Work required:
Each line below should be quoted exactly, please.

Data:
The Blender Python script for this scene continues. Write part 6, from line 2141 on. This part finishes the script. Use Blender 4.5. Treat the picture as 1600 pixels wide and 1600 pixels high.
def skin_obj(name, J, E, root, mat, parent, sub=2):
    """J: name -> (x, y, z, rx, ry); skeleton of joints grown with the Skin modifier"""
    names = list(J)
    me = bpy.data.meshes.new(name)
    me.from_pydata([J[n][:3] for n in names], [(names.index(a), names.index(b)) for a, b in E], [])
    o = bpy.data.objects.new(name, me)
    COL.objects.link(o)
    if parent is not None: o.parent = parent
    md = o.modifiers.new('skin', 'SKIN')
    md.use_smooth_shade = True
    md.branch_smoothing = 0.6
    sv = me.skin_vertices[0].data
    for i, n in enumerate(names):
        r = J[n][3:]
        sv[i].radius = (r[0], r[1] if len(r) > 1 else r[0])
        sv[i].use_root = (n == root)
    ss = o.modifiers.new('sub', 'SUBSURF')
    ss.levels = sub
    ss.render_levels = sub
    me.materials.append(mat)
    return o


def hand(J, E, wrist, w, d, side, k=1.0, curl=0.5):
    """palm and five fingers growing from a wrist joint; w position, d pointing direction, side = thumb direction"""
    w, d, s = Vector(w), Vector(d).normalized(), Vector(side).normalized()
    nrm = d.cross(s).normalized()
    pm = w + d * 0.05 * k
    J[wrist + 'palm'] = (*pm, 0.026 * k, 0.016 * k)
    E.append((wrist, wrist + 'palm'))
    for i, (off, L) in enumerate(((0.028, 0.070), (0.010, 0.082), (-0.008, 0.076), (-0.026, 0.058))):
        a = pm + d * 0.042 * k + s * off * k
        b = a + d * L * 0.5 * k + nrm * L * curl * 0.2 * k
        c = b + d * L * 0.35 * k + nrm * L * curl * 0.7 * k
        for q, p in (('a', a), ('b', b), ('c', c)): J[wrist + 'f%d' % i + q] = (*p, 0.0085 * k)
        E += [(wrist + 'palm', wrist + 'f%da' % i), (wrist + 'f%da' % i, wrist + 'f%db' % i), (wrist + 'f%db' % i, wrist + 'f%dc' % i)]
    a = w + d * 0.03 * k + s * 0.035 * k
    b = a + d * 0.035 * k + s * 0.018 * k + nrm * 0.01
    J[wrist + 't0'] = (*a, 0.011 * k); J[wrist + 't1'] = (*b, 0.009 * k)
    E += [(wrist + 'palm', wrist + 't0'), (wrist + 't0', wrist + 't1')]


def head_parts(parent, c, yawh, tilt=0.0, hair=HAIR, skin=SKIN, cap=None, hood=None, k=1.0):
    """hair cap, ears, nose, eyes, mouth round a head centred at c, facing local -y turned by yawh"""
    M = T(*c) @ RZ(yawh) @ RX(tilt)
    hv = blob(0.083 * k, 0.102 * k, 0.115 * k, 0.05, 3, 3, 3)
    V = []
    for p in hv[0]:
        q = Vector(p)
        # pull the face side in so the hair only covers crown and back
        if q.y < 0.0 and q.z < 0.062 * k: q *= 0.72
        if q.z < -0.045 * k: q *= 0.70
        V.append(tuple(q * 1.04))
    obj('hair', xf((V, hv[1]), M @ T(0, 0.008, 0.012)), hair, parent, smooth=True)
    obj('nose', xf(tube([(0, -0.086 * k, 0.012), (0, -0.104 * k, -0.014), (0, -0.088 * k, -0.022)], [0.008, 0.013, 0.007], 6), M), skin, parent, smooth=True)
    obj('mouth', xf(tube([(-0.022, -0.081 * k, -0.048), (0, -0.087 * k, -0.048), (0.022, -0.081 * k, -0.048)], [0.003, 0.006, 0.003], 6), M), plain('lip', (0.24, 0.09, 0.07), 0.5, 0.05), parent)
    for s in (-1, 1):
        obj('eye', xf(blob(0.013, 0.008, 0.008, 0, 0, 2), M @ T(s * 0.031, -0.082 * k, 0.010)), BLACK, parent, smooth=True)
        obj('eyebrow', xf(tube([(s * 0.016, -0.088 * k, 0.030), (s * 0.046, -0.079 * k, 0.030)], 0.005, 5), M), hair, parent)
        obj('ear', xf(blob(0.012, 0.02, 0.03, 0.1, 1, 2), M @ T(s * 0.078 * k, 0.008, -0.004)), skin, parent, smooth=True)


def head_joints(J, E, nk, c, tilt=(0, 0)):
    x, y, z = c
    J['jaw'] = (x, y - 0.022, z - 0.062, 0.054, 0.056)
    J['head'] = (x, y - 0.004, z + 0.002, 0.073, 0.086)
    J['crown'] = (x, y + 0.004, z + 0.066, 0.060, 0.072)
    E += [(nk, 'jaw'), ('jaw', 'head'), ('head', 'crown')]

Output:
The Blender Python script for this scene continues. Write part 6, from line 2141 on. This part finishes the script. Use Blender 4.5. Treat the picture as 1600 pixels wide and 1600 pixels high.
def skin_obj(name, J, E, root, mat, parent, sub=2):
    """J: name -> (x, y, z, rx, ry); skeleton of joints grown with the Skin modifier"""
    names = list(J)
    me = bpy.data.meshes.new(name)
    me.from_pydata([J[n][:3] for n in names], [(names.index(a), names.index(b)) for a, b in E], [])
    o = bpy.data.objects.new(name, me)
    COL.objects.link(o)
    if parent is not None: o.parent = parent
    md = o.modifiers.new('skin', 'SKIN')
    md.use_smooth_shade = True
    md.branch_smoothing = 0.6
    sv = me.skin_vertices[0].data
    for i, n in enumerate(names):
        r = J[n][3:]
        sv[i].radius = (r[0], r[1] if len(r) > 1 else r[0])
        sv[i].use_root = (n == root)
    ss = o.modifiers.new('sub', 'SUBSURF')
    ss.levels = sub
    ss.render_levels = sub
    me.materials.append(mat)
    return o


def hand(J, E, wrist, w, d, side, k=1.0, curl=0.5):
    """palm and five fingers growing from a wrist joint; w position, d pointing direction, side = thumb direction"""
    w, d, s = Vector(w), Vector(d).normalized(), Vector(side).normalized()
    nrm = d.cross(s).normalized()
    pm = w + d * 0.05 * k
    J[wrist + 'palm'] = (*pm, 0.026 * k, 0.016 * k)
    E.append((wrist, wrist + 'palm'))
    for i, (off, L) in enumerate(((0.028, 0.070), (0.010, 0.082), (-0.008, 0.076), (-0.026, 0.058))):
        a = pm + d * 0.042 * k + s * off * k
        b = a + d * L * 0.5 * k + nrm * L * curl * 0.2 * k
        c = b + d * L * 0.35 * k + nrm * L * curl * 0.7 * k
        for q, p in (('a', a), ('b', b), ('c', c)): J[wrist + 'f%d' % i + q] = (*p, 0.0085 * k)
        E += [(wrist + 'palm', wrist + 'f%da' % i), (wrist + 'f%da' % i, wrist + 'f%db' % i), (wrist + 'f%db' % i, wrist + 'f%dc' % i)]
    a = w + d * 0.03 * k + s * 0.035 * k
    b = a + d * 0.035 * k + s * 0.018 * k + nrm * 0.01
    J[wrist + 't0'] = (*a, 0.011 * k); J[wrist + 't1'] = (*b, 0.009 * k)
    E += [(wrist + 'palm', wrist + 't0'), (wrist + 't0', wrist + 't1')]


def head_parts(parent, c, yawh, tilt=0.0, hair=HAIR, skin=SKIN, cap=None, hood=None, k=1.0):
    """hair cap, ears, nose, eyes, mouth round a head centred at c, facing local -y turned by yawh"""
    M = T(*c) @ RZ(yawh) @ RX(tilt)
    hv = blob(0.083 * k, 0.102 * k, 0.115 * k, 0.05, 3, 3, 3)
    V = []
    for p in hv[0]:
        q = Vector(p)
        # pull the face side in so the hair only covers crown and back
        if q.y < 0.0 and q.z < 0.062 * k: q *= 0.72
        if q.z < -0.045 * k: q *= 0.70
        V.append(tuple(q * 1.04))
    obj('hair', xf((V, hv[1]), M @ T(0, 0.008, 0.012)), hair, parent, smooth=True)
    obj('nose', xf(tube([(0, -0.086 * k, 0.012), (0, -0.104 * k, -0.014), (0, -0.088 * k, -0.022)], [0.008, 0.013, 0.007], 6), M), skin, parent, smooth=True)
    obj('mouth', xf(tube([(-0.022, -0.081 * k, -0.048), (0, -0.087 * k, -0.048), (0.022, -0.081 * k, -0.048)], [0.003, 0.006, 0.003], 6), M), plain('lip', (0.24, 0.09, 0.07), 0.5, 0.05), parent)
    for s in (-1, 1):
        obj('eye', xf(blob(0.013, 0.008, 0.008, 0, 0, 2), M @ T(s * 0.031, -0.082 * k, 0.010)), BLACK, parent, smooth=True)
        obj('eyebrow', xf(tube([(s * 0.016, -0.088 * k, 0.030), (s * 0.046, -0.079 * k, 0.030)], 0.005, 5), M), hair, parent)
        obj('ear', xf(blob(0.012, 0.02, 0.03, 0.1, 1, 2), M @ T(s * 0.078 * k, 0.008, -0.004)), skin, parent, smooth=True)


def head_joints(J, E, nk, c, tilt=(0, 0)):
    x, y, z = c
    J['jaw'] = (x, y - 0.022, z - 0.062, 0.054, 0.056)
    J['head'] = (x, y - 0.004, z + 0.002, 0.073, 0.086)
    J['crown'] = (x, y + 0.004, z + 0.066, 0.060, 0.072)
    E += [(nk, 'jaw'), ('jaw', 'head'), ('head', 'crown')]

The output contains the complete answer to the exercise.